Abstract
Squeak is an open, highly-portable Smalltalk-80 implementation whose virtual machine is written entirely in Smalltalk, making it easy to debug, analyze and change. To achieve practical performance, a translator produces an equivalent C program whose performance is comparable to commercial Smalltalks.
Other noteworthy aspects of Squeak include:
- real time sound and music synthesis written entirely in Smalltalk
- extensions of BitBlt to handle color of any depth and anti-aliased image rotating and scaling
- network access support that allows simple construction of servers and other useful facilities
- it runs bit-identical on many platforms (Windows, Mac, Unix and others)

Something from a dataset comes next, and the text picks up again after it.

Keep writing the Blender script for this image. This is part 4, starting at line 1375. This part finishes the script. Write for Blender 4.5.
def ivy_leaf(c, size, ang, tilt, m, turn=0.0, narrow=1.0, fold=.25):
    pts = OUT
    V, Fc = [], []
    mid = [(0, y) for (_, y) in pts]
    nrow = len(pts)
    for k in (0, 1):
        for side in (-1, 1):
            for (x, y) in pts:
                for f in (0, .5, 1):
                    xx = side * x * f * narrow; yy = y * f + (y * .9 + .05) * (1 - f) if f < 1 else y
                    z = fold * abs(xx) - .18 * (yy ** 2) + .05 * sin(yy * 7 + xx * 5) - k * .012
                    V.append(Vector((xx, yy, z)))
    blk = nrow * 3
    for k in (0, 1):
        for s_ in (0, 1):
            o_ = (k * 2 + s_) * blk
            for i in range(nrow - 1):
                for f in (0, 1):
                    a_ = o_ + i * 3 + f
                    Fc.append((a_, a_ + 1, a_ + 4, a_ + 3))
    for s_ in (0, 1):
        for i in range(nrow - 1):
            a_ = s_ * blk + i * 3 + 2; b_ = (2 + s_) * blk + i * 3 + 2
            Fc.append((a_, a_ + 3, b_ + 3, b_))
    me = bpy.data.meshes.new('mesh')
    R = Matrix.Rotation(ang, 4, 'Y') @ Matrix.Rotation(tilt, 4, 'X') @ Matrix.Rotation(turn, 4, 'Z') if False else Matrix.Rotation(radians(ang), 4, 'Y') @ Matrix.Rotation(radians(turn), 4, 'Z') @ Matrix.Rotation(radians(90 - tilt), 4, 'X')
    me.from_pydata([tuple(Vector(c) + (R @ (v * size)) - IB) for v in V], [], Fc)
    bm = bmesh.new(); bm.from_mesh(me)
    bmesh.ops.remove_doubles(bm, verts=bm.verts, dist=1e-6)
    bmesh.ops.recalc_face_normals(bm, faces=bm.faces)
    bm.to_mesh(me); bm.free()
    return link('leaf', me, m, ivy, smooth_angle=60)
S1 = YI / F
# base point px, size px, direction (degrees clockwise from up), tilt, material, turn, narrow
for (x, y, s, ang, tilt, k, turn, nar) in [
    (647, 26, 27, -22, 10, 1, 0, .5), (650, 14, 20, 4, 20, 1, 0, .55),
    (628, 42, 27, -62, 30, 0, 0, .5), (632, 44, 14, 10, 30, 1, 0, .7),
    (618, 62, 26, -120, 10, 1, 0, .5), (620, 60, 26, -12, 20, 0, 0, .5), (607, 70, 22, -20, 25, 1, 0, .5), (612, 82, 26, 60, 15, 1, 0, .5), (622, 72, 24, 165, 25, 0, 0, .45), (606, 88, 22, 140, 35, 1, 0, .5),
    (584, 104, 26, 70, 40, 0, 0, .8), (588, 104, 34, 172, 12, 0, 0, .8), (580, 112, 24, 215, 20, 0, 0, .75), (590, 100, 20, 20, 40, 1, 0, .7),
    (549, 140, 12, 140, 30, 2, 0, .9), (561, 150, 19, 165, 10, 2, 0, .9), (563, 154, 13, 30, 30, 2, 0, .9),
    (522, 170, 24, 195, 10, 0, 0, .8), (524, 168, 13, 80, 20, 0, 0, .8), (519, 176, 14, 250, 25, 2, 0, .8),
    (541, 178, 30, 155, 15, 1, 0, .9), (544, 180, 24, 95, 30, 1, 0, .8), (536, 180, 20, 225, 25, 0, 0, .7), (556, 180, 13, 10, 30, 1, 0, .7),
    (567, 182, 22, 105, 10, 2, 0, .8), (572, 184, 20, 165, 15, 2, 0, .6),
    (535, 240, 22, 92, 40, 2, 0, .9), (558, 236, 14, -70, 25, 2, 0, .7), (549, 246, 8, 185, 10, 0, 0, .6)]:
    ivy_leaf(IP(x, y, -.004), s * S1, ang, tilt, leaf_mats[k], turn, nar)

- a compact object format that typically requires only a single word of overhead per object
- a simple yet efficient incremental garbage collector for 32-bit direct pointers
- efficient bulk-mutation of objects
Squeak is avaiable for free via the Internet, at this and other sites. Each release includes platform-independent support for color, sound, and network access, with complete source code. Originally developed on the Macintosh, members of its user community have since ported it to numerous other platforms including Windows 95 and NT, Windows CE (it runs on the Cassiopeia and the HP320LX), all common flavors of Unix, Acorn RiscOS, and a bare chip (the Mitsubishi M32R/D).
Note: The Squeak Smalltalk system bears no relation to the "Squeak" language designed by Rob Pike and Luca Cardelli in 1985, nor its successor, "Newsqueak".